Of the lines listed below, how many contain the string "part"? Answer with the number alone.
** Start of Data extract **
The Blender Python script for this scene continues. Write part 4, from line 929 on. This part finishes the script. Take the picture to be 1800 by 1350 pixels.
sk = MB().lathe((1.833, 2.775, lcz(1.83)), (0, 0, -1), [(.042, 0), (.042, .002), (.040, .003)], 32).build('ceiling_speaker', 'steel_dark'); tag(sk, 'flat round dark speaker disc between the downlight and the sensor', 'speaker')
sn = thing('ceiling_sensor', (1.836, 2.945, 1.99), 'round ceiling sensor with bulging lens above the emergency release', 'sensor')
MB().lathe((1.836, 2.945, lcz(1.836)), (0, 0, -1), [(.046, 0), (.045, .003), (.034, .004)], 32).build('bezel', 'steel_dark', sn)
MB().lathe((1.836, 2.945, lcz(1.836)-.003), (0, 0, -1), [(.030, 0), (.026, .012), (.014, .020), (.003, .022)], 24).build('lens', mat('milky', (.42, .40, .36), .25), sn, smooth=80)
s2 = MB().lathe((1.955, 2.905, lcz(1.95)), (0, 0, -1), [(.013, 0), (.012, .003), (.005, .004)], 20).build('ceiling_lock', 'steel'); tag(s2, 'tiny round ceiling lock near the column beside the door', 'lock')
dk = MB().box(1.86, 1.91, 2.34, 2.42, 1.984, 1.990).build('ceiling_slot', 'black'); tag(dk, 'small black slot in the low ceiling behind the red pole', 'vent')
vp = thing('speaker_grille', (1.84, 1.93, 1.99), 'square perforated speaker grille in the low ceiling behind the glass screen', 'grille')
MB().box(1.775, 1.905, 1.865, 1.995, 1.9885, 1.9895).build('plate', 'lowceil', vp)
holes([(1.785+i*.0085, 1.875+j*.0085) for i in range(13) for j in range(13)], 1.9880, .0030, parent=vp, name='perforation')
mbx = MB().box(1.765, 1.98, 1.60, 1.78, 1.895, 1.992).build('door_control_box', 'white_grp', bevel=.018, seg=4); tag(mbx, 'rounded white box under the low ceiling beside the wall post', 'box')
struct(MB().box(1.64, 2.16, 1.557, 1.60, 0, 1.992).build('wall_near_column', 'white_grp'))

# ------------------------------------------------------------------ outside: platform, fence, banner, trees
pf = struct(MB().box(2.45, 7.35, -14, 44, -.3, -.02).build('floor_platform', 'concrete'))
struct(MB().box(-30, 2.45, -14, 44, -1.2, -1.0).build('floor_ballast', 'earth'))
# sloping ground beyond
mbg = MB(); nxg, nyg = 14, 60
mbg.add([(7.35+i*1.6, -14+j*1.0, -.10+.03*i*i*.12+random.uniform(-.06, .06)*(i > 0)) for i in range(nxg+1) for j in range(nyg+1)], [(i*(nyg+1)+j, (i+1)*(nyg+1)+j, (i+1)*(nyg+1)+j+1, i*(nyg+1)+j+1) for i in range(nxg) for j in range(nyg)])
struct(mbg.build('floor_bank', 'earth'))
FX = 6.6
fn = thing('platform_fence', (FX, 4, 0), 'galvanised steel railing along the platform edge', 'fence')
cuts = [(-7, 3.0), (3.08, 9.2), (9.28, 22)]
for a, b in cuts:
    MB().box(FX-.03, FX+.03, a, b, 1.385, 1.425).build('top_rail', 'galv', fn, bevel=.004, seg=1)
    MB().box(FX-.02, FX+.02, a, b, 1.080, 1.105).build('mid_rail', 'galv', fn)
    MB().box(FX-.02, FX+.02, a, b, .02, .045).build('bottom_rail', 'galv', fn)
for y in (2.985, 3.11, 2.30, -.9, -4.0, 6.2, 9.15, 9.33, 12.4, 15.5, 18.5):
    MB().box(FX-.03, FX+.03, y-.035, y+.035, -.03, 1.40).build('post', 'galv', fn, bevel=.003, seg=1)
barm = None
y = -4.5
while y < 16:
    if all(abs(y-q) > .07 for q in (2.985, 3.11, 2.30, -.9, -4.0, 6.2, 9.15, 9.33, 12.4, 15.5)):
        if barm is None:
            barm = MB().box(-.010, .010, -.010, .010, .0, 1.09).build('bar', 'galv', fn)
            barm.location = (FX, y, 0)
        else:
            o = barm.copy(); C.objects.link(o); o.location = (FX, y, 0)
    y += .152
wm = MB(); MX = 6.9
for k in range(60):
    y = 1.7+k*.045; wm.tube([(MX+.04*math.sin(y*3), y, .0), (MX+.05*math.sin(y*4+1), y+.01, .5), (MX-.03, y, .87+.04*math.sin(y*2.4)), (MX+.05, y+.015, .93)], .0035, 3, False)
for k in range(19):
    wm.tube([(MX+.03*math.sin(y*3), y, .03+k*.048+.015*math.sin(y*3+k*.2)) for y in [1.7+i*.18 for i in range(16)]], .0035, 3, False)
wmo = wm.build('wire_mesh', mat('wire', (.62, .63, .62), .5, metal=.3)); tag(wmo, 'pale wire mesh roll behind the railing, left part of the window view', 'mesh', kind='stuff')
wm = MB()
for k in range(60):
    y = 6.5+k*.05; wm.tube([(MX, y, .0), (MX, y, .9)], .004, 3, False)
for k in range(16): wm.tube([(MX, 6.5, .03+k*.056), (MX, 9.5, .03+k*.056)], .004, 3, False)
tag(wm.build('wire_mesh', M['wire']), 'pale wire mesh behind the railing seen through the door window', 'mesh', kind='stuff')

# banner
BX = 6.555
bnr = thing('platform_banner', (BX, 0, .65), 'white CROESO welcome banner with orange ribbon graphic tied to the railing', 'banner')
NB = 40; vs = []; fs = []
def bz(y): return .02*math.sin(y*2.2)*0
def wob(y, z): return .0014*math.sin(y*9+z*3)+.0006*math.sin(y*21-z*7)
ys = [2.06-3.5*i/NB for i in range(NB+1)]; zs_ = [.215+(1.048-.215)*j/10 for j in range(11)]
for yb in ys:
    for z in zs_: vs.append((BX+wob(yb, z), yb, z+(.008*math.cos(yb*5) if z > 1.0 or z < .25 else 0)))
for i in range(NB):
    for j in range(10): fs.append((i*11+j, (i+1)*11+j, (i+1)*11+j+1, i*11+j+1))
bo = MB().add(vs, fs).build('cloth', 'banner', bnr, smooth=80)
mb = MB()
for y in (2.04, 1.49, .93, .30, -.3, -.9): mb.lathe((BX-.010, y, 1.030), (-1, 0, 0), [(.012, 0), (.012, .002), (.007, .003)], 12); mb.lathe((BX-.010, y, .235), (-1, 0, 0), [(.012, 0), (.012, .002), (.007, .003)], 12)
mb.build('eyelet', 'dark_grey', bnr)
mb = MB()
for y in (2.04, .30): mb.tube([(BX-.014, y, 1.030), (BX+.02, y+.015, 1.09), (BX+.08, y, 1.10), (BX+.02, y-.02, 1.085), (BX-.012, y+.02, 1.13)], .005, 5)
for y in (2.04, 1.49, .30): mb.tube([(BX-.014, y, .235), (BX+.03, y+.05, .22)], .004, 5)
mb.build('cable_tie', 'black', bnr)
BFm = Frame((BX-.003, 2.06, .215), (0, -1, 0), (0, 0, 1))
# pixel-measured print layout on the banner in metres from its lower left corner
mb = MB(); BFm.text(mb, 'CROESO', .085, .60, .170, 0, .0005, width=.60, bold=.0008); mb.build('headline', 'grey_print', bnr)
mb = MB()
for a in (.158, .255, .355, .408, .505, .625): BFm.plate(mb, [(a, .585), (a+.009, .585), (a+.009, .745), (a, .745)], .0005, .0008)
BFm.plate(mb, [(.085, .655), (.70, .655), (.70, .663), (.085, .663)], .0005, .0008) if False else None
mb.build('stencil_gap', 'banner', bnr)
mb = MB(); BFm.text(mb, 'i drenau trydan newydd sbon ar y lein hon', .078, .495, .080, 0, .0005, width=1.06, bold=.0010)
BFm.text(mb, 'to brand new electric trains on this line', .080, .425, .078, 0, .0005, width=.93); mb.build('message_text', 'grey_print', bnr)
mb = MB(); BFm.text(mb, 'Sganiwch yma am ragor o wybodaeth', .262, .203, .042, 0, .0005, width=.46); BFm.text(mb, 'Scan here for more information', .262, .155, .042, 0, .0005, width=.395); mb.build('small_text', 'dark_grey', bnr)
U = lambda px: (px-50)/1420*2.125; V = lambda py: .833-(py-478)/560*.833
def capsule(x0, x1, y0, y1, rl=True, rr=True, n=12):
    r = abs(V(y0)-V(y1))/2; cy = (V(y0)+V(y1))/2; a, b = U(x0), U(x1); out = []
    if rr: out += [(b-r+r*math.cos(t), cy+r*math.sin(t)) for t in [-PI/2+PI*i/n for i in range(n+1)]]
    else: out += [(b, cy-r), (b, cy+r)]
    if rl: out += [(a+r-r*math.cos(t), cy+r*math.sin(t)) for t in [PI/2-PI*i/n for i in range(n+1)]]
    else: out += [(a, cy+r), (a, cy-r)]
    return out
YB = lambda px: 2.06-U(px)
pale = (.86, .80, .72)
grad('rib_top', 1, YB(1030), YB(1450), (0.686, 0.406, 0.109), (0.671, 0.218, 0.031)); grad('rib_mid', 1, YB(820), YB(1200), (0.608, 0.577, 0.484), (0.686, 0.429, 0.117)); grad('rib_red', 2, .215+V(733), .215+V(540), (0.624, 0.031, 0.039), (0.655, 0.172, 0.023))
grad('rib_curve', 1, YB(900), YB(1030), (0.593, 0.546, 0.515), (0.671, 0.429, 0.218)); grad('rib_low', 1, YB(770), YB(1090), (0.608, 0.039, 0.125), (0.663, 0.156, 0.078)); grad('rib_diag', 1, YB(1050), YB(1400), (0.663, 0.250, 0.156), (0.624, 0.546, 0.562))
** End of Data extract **
◆ **Response to this task**
2